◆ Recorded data
▼

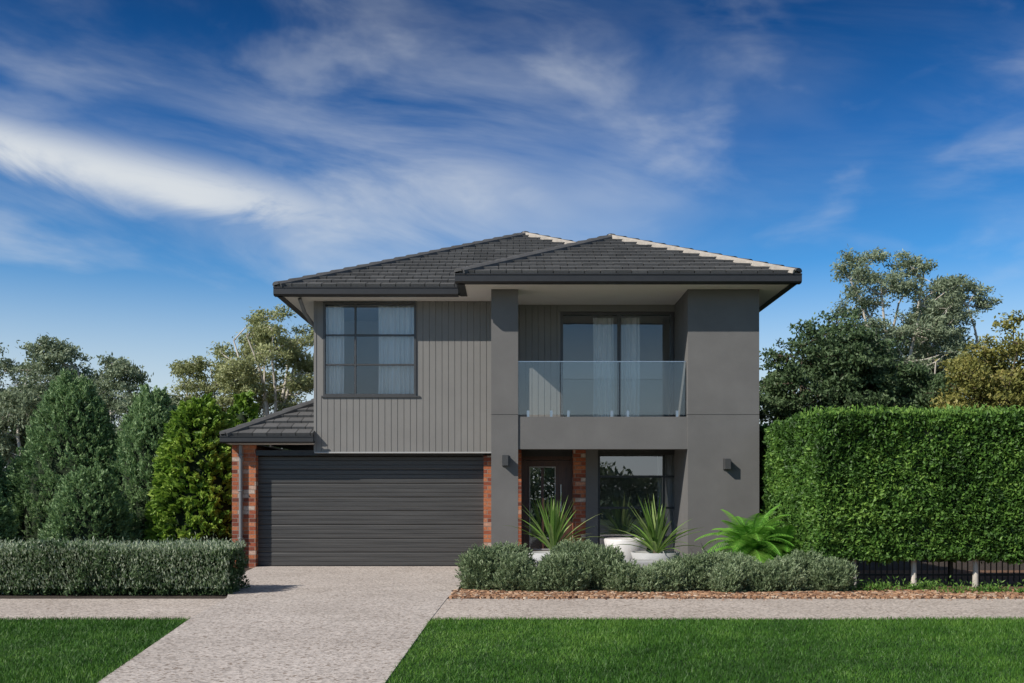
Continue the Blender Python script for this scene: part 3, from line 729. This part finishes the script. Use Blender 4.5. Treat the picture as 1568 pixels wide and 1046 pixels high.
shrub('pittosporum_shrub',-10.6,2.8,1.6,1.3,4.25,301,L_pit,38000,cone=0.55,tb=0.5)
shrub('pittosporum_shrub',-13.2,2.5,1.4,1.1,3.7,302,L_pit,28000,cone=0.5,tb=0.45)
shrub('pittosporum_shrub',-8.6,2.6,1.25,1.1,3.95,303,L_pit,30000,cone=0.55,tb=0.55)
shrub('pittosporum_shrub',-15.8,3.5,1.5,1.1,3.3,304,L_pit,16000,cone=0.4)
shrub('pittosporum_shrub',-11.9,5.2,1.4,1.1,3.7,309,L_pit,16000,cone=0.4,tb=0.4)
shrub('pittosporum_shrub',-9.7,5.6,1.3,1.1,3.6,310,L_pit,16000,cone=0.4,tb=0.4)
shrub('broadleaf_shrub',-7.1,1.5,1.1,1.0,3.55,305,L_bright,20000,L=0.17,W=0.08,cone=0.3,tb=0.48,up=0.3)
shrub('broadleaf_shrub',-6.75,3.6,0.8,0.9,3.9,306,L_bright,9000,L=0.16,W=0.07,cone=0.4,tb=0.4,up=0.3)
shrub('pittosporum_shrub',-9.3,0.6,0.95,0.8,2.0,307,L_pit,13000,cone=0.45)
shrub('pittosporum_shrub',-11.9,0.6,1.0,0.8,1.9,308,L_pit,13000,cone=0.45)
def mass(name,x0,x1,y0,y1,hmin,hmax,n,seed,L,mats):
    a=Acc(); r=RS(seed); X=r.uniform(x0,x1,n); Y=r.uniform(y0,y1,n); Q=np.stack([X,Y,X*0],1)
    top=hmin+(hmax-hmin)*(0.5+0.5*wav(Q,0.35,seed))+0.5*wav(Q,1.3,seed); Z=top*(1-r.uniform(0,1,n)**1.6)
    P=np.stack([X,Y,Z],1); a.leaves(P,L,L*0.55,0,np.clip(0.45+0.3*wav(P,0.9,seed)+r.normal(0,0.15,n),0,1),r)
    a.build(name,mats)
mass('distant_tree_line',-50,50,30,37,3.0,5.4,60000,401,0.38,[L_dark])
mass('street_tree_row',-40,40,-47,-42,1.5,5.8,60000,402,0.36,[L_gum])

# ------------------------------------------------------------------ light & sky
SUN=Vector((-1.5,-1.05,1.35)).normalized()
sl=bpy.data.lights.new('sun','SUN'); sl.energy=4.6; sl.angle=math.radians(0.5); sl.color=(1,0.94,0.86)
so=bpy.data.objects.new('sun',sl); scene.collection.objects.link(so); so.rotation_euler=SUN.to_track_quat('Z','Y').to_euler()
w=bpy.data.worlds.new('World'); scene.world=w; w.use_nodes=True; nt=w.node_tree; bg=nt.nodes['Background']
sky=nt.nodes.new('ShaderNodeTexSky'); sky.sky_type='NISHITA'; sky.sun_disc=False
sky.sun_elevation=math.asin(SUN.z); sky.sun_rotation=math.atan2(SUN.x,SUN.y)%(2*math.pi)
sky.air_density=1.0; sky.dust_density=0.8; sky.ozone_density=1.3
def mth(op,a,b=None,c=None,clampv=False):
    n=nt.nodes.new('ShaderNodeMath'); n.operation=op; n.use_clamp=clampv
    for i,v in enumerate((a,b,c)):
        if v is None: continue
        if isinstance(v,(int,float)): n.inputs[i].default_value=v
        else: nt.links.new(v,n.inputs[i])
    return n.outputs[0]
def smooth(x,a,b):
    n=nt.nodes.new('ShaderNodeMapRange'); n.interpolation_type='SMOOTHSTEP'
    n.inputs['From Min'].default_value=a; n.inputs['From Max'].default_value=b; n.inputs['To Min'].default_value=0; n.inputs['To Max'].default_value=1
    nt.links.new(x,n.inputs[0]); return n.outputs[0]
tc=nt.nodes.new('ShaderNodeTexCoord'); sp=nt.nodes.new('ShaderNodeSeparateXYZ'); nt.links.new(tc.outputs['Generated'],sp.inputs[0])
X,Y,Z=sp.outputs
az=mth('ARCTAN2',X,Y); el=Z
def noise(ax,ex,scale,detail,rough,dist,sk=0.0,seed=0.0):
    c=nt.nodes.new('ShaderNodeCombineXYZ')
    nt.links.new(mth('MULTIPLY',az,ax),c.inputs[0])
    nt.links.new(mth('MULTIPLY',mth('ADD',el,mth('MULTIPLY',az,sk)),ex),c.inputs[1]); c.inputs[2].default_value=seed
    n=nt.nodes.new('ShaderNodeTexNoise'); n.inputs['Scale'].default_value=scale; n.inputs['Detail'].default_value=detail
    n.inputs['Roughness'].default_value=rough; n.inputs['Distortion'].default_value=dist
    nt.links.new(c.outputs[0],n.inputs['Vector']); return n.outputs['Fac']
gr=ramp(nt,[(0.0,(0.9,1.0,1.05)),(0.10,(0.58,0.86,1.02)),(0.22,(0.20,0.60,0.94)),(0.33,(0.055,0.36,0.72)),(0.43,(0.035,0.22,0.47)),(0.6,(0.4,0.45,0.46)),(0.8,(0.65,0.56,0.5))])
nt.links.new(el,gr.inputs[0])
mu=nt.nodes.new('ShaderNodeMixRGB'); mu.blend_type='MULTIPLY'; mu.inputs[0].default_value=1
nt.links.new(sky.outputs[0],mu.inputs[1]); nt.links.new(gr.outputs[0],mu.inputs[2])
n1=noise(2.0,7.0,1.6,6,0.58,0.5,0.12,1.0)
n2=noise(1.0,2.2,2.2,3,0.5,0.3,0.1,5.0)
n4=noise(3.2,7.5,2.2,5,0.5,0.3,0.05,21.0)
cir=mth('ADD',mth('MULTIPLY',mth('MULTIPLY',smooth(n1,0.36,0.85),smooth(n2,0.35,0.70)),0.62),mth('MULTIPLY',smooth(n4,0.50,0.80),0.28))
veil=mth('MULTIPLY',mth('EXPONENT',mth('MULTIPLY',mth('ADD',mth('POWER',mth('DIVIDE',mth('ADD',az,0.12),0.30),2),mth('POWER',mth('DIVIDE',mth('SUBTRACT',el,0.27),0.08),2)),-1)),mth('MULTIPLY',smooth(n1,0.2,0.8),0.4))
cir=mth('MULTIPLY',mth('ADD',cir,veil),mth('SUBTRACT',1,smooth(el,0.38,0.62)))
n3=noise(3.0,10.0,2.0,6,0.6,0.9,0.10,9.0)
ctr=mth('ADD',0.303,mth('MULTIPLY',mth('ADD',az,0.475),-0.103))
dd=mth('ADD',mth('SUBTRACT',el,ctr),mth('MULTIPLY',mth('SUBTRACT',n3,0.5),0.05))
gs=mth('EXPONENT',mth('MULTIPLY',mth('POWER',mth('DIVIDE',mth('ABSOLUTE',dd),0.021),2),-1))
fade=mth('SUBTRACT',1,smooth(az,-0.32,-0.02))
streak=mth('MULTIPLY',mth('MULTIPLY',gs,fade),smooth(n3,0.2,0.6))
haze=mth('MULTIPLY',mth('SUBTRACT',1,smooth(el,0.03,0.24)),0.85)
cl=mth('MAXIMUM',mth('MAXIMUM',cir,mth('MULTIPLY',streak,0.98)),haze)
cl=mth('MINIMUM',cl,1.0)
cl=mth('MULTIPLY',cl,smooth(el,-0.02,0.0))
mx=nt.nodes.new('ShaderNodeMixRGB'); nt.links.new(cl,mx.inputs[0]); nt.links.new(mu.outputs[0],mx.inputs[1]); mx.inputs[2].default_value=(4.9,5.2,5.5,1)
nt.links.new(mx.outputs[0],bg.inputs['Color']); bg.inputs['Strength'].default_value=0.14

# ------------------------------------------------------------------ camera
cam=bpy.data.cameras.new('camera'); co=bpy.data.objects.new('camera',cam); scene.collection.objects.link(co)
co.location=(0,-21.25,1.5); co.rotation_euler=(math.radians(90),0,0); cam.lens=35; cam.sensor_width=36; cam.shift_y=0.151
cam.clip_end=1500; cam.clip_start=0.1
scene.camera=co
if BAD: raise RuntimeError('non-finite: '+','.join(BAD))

▲
▼

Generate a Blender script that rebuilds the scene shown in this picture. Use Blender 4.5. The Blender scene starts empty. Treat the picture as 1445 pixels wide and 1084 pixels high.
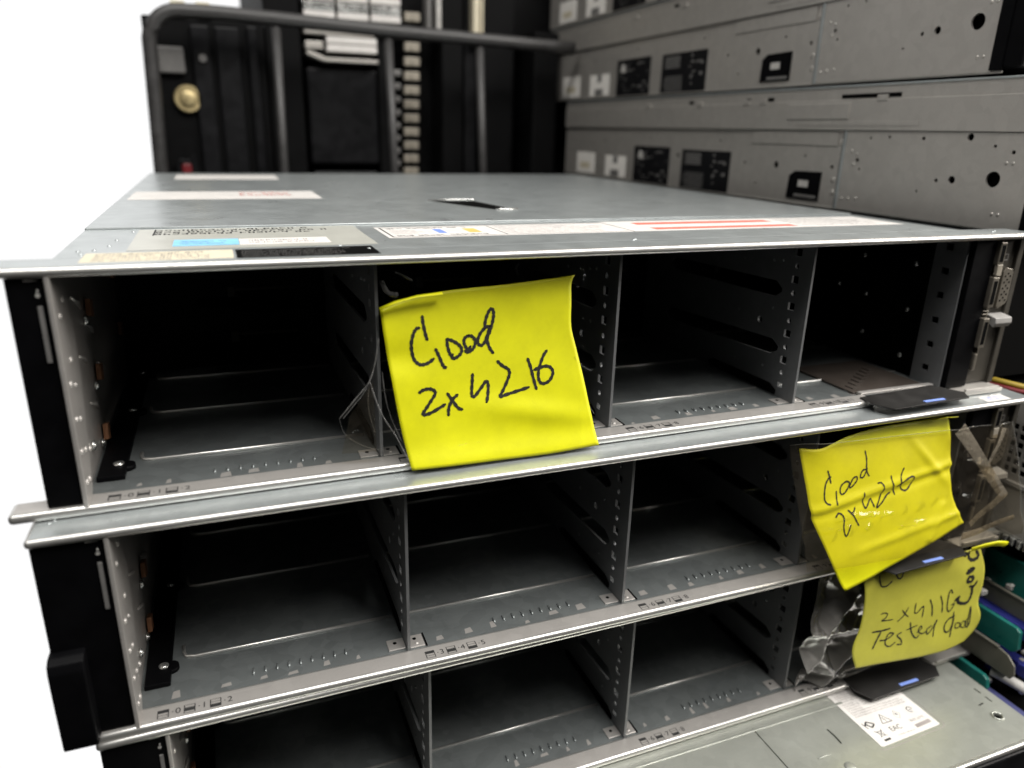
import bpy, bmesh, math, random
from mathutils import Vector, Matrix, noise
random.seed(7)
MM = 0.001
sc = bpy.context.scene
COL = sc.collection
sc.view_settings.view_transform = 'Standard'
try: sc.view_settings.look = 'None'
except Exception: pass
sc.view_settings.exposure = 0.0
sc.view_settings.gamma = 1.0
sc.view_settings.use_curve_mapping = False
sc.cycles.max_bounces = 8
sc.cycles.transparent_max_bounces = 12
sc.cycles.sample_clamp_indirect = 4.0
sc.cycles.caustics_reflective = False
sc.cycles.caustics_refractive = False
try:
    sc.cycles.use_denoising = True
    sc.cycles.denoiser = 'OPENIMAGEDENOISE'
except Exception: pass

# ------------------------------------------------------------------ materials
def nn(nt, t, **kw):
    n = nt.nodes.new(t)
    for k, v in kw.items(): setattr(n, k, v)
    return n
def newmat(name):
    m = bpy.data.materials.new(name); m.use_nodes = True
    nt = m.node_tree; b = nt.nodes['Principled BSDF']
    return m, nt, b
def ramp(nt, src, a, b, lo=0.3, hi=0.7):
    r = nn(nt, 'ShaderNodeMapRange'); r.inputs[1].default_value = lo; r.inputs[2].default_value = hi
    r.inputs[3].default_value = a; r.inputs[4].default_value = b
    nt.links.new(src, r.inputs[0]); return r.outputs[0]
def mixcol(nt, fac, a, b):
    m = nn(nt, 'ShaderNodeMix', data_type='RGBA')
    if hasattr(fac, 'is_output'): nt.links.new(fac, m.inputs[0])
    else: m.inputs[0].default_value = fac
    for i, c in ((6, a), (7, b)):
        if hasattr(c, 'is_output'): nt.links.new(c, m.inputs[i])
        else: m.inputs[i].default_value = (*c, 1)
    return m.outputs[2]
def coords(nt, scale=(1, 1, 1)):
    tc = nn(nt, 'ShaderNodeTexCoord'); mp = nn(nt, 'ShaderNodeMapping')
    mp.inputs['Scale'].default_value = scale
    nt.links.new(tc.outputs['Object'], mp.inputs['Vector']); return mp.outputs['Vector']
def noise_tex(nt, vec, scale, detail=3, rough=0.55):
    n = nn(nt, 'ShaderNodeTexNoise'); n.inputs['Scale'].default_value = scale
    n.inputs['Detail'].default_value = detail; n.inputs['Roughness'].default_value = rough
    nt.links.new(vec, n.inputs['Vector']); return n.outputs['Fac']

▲

◆ PROMPT
Tally the lines in the entries above that hold the word "wide". Reply with nothing but that count.

◆ RESULT FOR THIS EXERCISE
2